Erdoğan is not a person who will play ‘hard-to-get'

The West, facing Syrian refugee influx, a global threat of ISIS and Russia's latest military intervention in Syria, needs Erdoğan's partnership like never before



If a cause is righteous and serves humanity then President Recep Tayyip Erdoğan will support it at any cost even if it means he himself will be politically harmed. He has done this several times in the past and he will do it again because this is in his character and it is ingrained in his religious upbringing as a devout Muslim.

President Erdoğan has been outspoken on several issues like the Palestinian cause and his objection to military rule in Egypt. His statements have not made him popular in Western quarters.

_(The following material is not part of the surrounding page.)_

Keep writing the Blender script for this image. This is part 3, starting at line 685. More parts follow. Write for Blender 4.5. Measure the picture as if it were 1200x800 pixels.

President Erdoğan has clashed openly with Israel not because he detests Jews or he is an opponent of Israel but because he feels someone and some country should strongly oppose the injustices and oppression the Palestinian people have been subjected to and that he himself and Turkey is in the best position to do this.

President Erdoğan detests military rule and military involvement in politics in a country and thus opposes the Abdel-Fattah el-Sissi regime in Egypt. He believes in democratically-elected governments and thus supports Mohammed Morsi. He vehemently opposes tyrants and lambasts Bashar Assad.

This is very strange for some Western leaders who seem to be acting on political interests rather than principles. Thus they turn their backs on Erdoğan.

President Erdoğan and Prime Minister Ahmet Davutoğlu have introduced a new foreign policy notion where countries are required to act on what is right or wrong and not on changing the wrongs and making them right simply to serve their short term policy interests.

So when prominent English daily The Guardian published a commentary titled "Europe needs Recep Tayyip Erdoğan - but he will play hard-to-get" says "Facing an unprecedented migrant influx, a rising threat from Islamic State [Islamic State of Iraq and al-Sham, ISIS] terrorists, and unchecked Russian military intervention in Syria, Europe needs Erdoğan like never before."

The Guardian says Erdoğan, who will be meeting European leaders in Brussels, will have the upper hand when he faces them. The paper calls Erdoğan "Turkey's combative president," who "has been viewed almost as a pariah figure in recent years by European politicians worried about his perceived authoritarian tendencies, regressive brand of neo-Islamist politics and refusals to play to Washington's and NATO's tune."

Western leaders are wrong. Erdoğan is not a man who plays hard-to-get. He is not a dictator or a man who is trying to revive a religious state in Turkey. He will not play to the tune of Washington or NATO if what is required from him is unjust, oppressive and unrighteous.

Erdoğan is strong because he can face the leaders of the West as the leader of a proud country who has been housing 2.2 million Syrians spending $6.7 billion dollars on them for three years while the West has done nothing. Erdoğan can call out their incompetence in dealing with the situation Assad created in Syria, which has created the current mess in our part of the world. Can anyone say he is wrong?

European leaders will face a man who has been right all along and not an opportunist. That is his strong point.